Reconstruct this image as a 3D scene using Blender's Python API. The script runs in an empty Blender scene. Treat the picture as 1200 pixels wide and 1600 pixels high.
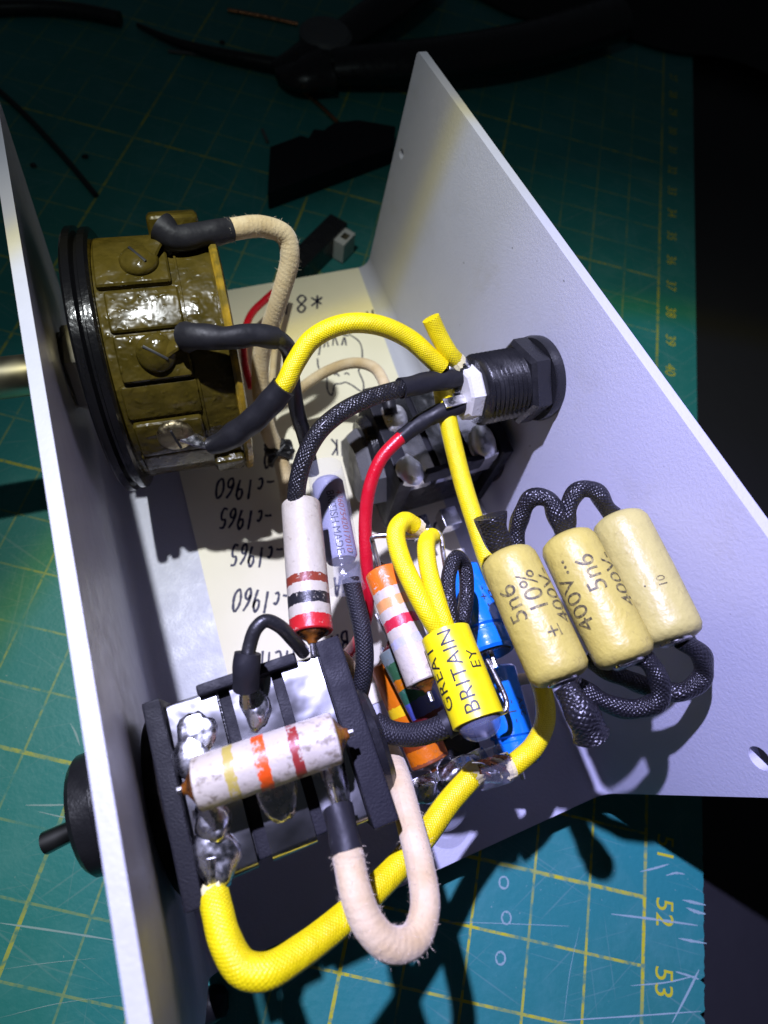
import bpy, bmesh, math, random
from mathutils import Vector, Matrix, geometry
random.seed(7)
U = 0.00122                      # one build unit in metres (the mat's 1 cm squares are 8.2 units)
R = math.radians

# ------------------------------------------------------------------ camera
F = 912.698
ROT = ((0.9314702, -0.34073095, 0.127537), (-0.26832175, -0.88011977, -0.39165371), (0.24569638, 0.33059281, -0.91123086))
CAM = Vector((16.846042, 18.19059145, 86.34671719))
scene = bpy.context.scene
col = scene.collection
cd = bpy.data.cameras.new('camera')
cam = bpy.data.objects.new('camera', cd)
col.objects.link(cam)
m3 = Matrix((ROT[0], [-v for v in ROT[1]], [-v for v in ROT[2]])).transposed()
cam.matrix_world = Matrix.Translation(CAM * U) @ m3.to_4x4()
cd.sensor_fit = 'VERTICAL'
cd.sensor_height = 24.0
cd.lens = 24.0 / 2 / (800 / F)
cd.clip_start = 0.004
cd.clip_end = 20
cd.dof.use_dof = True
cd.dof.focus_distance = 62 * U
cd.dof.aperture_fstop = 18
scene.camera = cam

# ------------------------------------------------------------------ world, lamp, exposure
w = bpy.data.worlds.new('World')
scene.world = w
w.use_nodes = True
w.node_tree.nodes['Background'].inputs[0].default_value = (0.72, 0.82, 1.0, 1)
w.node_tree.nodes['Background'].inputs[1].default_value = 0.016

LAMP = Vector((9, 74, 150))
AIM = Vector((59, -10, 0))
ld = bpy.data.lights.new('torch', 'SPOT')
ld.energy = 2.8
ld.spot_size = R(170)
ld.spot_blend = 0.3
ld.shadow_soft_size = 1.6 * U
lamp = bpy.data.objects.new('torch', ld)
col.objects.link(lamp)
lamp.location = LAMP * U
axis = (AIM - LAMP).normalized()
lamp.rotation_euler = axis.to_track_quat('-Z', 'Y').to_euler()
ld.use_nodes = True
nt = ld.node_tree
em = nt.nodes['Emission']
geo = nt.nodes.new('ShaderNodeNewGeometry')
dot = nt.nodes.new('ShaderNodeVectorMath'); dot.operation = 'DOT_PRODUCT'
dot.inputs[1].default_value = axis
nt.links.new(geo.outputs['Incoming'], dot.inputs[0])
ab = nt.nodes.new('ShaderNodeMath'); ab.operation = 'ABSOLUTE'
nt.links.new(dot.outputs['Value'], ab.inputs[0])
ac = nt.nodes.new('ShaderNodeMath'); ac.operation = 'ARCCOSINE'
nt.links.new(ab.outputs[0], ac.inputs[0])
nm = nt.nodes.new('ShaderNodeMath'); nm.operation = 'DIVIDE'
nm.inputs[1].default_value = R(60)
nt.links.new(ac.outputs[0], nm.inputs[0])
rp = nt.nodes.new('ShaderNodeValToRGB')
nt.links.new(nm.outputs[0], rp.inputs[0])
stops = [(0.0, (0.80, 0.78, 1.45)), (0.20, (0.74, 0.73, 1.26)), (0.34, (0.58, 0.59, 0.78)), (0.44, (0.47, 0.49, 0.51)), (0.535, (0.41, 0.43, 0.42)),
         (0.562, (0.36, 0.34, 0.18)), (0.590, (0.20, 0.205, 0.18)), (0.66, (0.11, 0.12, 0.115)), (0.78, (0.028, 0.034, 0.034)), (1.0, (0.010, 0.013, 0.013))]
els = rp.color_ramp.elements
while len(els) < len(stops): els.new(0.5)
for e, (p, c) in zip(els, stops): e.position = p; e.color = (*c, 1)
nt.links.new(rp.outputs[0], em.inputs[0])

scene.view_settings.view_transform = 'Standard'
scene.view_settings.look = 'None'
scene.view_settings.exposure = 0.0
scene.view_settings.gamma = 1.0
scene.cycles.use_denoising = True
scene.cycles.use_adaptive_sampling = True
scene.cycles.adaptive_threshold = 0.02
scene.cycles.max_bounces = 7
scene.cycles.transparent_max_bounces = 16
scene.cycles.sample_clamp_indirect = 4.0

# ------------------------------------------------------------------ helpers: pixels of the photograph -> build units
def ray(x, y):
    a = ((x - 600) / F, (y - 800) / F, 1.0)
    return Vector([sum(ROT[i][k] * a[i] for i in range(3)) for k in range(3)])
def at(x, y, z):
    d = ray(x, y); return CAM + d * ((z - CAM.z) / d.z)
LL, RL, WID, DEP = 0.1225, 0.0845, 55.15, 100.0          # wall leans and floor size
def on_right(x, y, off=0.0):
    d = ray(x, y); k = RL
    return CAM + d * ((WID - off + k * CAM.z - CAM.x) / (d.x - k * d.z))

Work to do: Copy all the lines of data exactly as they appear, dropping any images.

Worked answer:
Reconstruct this image as a 3D scene using Blender's Python API. The script runs in an empty Blender scene. Treat the picture as 1200 pixels wide and 1600 pixels high.
import bpy, bmesh, math, random
from mathutils import Vector, Matrix, geometry
random.seed(7)
U = 0.00122                      # one build unit in metres (the mat's 1 cm squares are 8.2 units)
R = math.radians

# ------------------------------------------------------------------ camera
F = 912.698
ROT = ((0.9314702, -0.34073095, 0.127537), (-0.26832175, -0.88011977, -0.39165371), (0.24569638, 0.33059281, -0.91123086))
CAM = Vector((16.846042, 18.19059145, 86.34671719))
scene = bpy.context.scene
col = scene.collection
cd = bpy.data.cameras.new('camera')
cam = bpy.data.objects.new('camera', cd)
col.objects.link(cam)
m3 = Matrix((ROT[0], [-v for v in ROT[1]], [-v for v in ROT[2]])).transposed()
cam.matrix_world = Matrix.Translation(CAM * U) @ m3.to_4x4()
cd.sensor_fit = 'VERTICAL'
cd.sensor_height = 24.0
cd.lens = 24.0 / 2 / (800 / F)
cd.clip_start = 0.004
cd.clip_end = 20
cd.dof.use_dof = True
cd.dof.focus_distance = 62 * U
cd.dof.aperture_fstop = 18
scene.camera = cam

# ------------------------------------------------------------------ world, lamp, exposure
w = bpy.data.worlds.new('World')
scene.world = w
w.use_nodes = True
w.node_tree.nodes['Background'].inputs[0].default_value = (0.72, 0.82, 1.0, 1)
w.node_tree.nodes['Background'].inputs[1].default_value = 0.016

LAMP = Vector((9, 74, 150))
AIM = Vector((59, -10, 0))
ld = bpy.data.lights.new('torch', 'SPOT')
ld.energy = 2.8
ld.spot_size = R(170)
ld.spot_blend = 0.3
ld.shadow_soft_size = 1.6 * U
lamp = bpy.data.objects.new('torch', ld)
col.objects.link(lamp)
lamp.location = LAMP * U
axis = (AIM - LAMP).normalized()
lamp.rotation_euler = axis.to_track_quat('-Z', 'Y').to_euler()
ld.use_nodes = True
nt = ld.node_tree
em = nt.nodes['Emission']
geo = nt.nodes.new('ShaderNodeNewGeometry')
dot = nt.nodes.new('ShaderNodeVectorMath'); dot.operation = 'DOT_PRODUCT'
dot.inputs[1].default_value = axis
nt.links.new(geo.outputs['Incoming'], dot.inputs[0])
ab = nt.nodes.new('ShaderNodeMath'); ab.operation = 'ABSOLUTE'
nt.links.new(dot.outputs['Value'], ab.inputs[0])
ac = nt.nodes.new('ShaderNodeMath'); ac.operation = 'ARCCOSINE'
nt.links.new(ab.outputs[0], ac.inputs[0])
nm = nt.nodes.new('ShaderNodeMath'); nm.operation = 'DIVIDE'
nm.inputs[1].default_value = R(60)
nt.links.new(ac.outputs[0], nm.inputs[0])
rp = nt.nodes.new('ShaderNodeValToRGB')
nt.links.new(nm.outputs[0], rp.inputs[0])
stops = [(0.0, (0.80, 0.78, 1.45)), (0.20, (0.74, 0.73, 1.26)), (0.34, (0.58, 0.59, 0.78)), (0.44, (0.47, 0.49, 0.51)), (0.535, (0.41, 0.43, 0.42)),
         (0.562, (0.36, 0.34, 0.18)), (0.590, (0.20, 0.205, 0.18)), (0.66, (0.11, 0.12, 0.115)), (0.78, (0.028, 0.034, 0.034)), (1.0, (0.010, 0.013, 0.013))]
els = rp.color_ramp.elements
while len(els) < len(stops): els.new(0.5)
for e, (p, c) in zip(els, stops): e.position = p; e.color = (*c, 1)
nt.links.new(rp.outputs[0], em.inputs[0])

scene.view_settings.view_transform = 'Standard'
scene.view_settings.look = 'None'
scene.view_settings.exposure = 0.0
scene.view_settings.gamma = 1.0
scene.cycles.use_denoising = True
scene.cycles.use_adaptive_sampling = True
scene.cycles.adaptive_threshold = 0.02
scene.cycles.max_bounces = 7
scene.cycles.transparent_max_bounces = 16
scene.cycles.sample_clamp_indirect = 4.0

# ------------------------------------------------------------------ helpers: pixels of the photograph -> build units
def ray(x, y):
    a = ((x - 600) / F, (y - 800) / F, 1.0)
    return Vector([sum(ROT[i][k] * a[i] for i in range(3)) for k in range(3)])
def at(x, y, z):
    d = ray(x, y); return CAM + d * ((z - CAM.z) / d.z)
LL, RL, WID, DEP = 0.1225, 0.0845, 55.15, 100.0          # wall leans and floor size
def on_right(x, y, off=0.0):
    d = ray(x, y); k = RL
    return CAM + d * ((WID - off + k * CAM.z - CAM.x) / (d.x - k * d.z))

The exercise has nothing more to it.